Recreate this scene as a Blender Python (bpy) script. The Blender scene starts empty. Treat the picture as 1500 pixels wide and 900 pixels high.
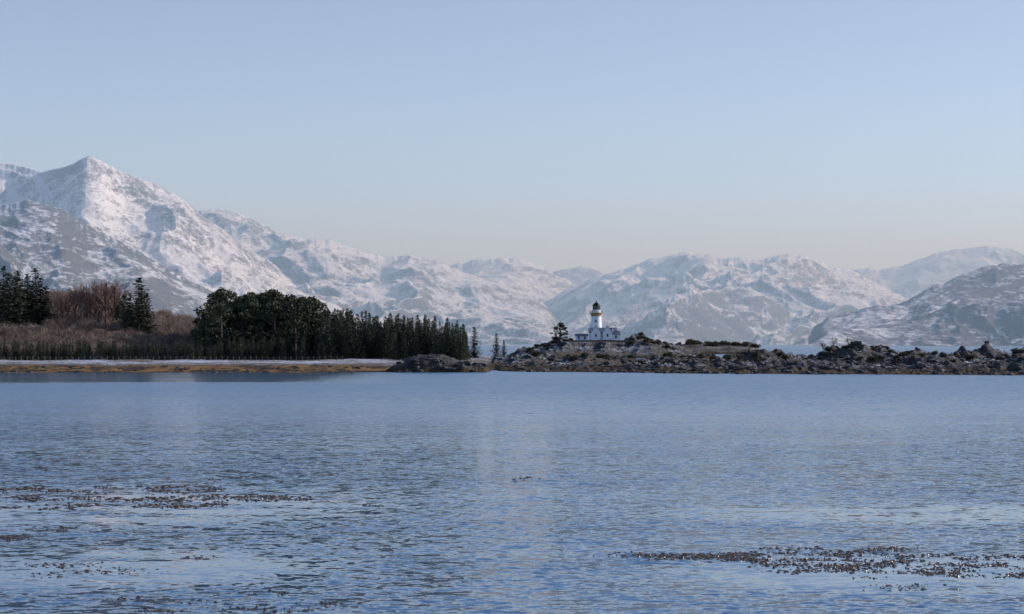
import bpy, math, random, bmesh
import numpy as np
from mathutils import Vector
random.seed(3); rng=np.random.default_rng(5)
scene=bpy.context.scene
CAMH=7.0; F=3000.0; HZ=503.0
def wx(b,d): return (b-750.0)/F*d
def wz(v,d): return CAMH+(HZ-v)/F*d

# ---------------------------------------------------------------- noise
def _h(ix,iy,s):
    n=(ix.astype(np.int64)*374761393+iy.astype(np.int64)*668265263+s*974634777)&0xffffffff
    n=((n^(n>>13))*1274126177)&0xffffffff
    n=(n^(n>>16))&0xffffffff
    return n/4294967295.0*2*np.pi
def pn(x,y,s=0):
    x=np.asarray(x,float)+np.zeros_like(np.asarray(y,float)); y=np.asarray(y,float)+np.zeros_like(x)
    ix=np.floor(x);iy=np.floor(y);fx=x-ix;fy=y-iy
    u=fx*fx*fx*(fx*(fx*6-15)+10);v=fy*fy*fy*(fy*(fy*6-15)+10)
    def g(a,b):
        t=_h(ix+a,iy+b,s); return np.cos(t)*(fx-a)+np.sin(t)*(fy-b)
    return ((g(0,0)*(1-u)+g(1,0)*u)*(1-v)+(g(0,1)*(1-u)+g(1,1)*u)*v)*1.5
def fbm(x,y,o=5,s=0,g=0.5):
    r=0;a=1;t=0
    for i in range(o):
        r=r+a*pn(x*2**i,y*2**i,s+i);t+=a;a*=g
    return r/t
def ridged(x,y,o=6,s=0,g=0.5):
    r=0;a=1;w=1;t=0
    for i in range(o):
        n=1-np.abs(pn(x*2.03**i,y*2.03**i,s+i))*1.6
        n=np.clip(n,0,1)**2
        r=r+a*n*w; w=np.clip(n*1.6,0,1);t+=a;a*=g
    return r/t
def sm(a,b,x):
    t=np.clip((x-a)/(b-a),0,1);return t*t*(3-2*t)

# ---------------------------------------------------------------- mesh helpers
def grid_mesh(name,X,Y,Z,mat,smooth=True):
    r,c=X.shape
    me=bpy.data.meshes.new(name)
    co=np.stack([X,Y,Z],-1).reshape(-1,3).astype(np.float32)
    i=np.arange(r*c).reshape(r,c)
    q=np.stack([i[:-1,:-1],i[:-1,1:],i[1:,1:],i[1:,:-1]],-1).reshape(-1,4)
    me.vertices.add(len(co));me.vertices.foreach_set("co",co.ravel())
    me.loops.add(q.size);me.loops.foreach_set("vertex_index",q.ravel().astype(np.int32))
    me.polygons.add(len(q));me.polygons.foreach_set("loop_start",np.arange(0,q.size,4,dtype=np.int32))
    me.polygons.foreach_set("use_smooth",np.full(len(q),smooth))
    me.update(calc_edges=True)
    me.materials.append(mat)
    ob=bpy.data.objects.new(name,me);scene.collection.objects.link(ob);return ob
class MB:
    def __init__(s): s.v=[];s.f=[];s.m=[]
    def add(s,vs,fs,m=0):
        o=len(s.v);s.v+= [tuple(p) for p in vs];s.f+=[tuple(i+o for i in f) for f in fs];s.m+=[m]*len(fs)
    def tube(s,a,b,ra,rb,n=5,m=0):
        ax,ay,az=a;bx,by,bz=b
        d=Vector((bx-ax,by-ay,bz-az));L=d.length
        if L<1e-6:return
        d/=L;t=Vector((0,0,1)) if abs(d.z)<.9 else Vector((1,0,0))
        u=d.cross(t).normalized();w=d.cross(u)
        vs=[]
        for p,r in(((ax,ay,az),ra),((bx,by,bz),rb)):
            for k in range(n):
                an=2*math.pi*k/n;c=r*math.cos(an);e=r*math.sin(an)
                vs.append((p[0]+u.x*c+w.x*e,p[1]+u.y*c+w.y*e,p[2]+u.z*c+w.z*e))
        s.add(vs,[(k,(k+1)%n,n+(k+1)%n,n+k) for k in range(n)],m)
    def box(s,c,sz,m=0,rot=0):
        x,y,z=[q/2 for q in sz];vs=[]
        for a in(-x,x):
            for b in(-y,y):
                for e in(-z,z):
                    vs.append((c[0]+a*math.cos(rot)-b*math.sin(rot),c[1]+a*math.sin(rot)+b*math.cos(rot),c[2]+e))
        s.add(vs,[(0,1,3,2),(4,6,7,5),(0,4,5,1),(2,3,7,6),(0,2,6,4),(1,5,7,3)],m)
    def lathe(s,prof,n=24,m=0,c=(0,0)):
        vs=[];fs=[]
        for r,z in prof:
            for k in range(n):
                a=2*math.pi*k/n;vs.append((c[0]+r*math.cos(a),c[1]+r*math.sin(a),z))
        for j in range(len(prof)-1):
            for k in range(n):
                fs.append((j*n+k,j*n+(k+1)%n,(j+1)*n+(k+1)%n,(j+1)*n+k))
        s.add(vs,fs,m)
    def mesh(s,name,mats,smooth=False):
        me=bpy.data.meshes.new(name);me.from_pydata(s.v,[],s.f)
        for m in mats: me.materials.append(m)
        me.polygons.foreach_set("material_index",s.m)
        if smooth: me.polygons.foreach_set("use_smooth",[True]*len(s.f))
        me.update();return me
    def obj(s,name,mats,parent=None,loc=(0,0,0),smooth=False):
        return place(name,s.mesh(name,mats,smooth),loc,parent=parent)
def place(name,me,loc,rot=0,sc=1,parent=None):
    ob=bpy.data.objects.new(name,me);scene.collection.objects.link(ob)
    ob.location=loc;ob.rotation_euler=(0,0,rot)
    ob.scale=sc if isinstance(sc,(tuple,list)) else (sc,sc,sc)
    if parent: ob.parent=parent
    return ob
def empty(name,loc=(0,0,0)):
    e=bpy.data.objects.new(name,None);scene.collection.objects.link(e);e.location=loc;return e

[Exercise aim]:
Pull out every line in the data above that has the word "empty".

[Worked solution]:
Recreate this scene as a Blender Python (bpy) script. The Blender scene starts empty. Treat the picture as 1500 pixels wide and 900 pixels high.
def empty(name,loc=(0,0,0)):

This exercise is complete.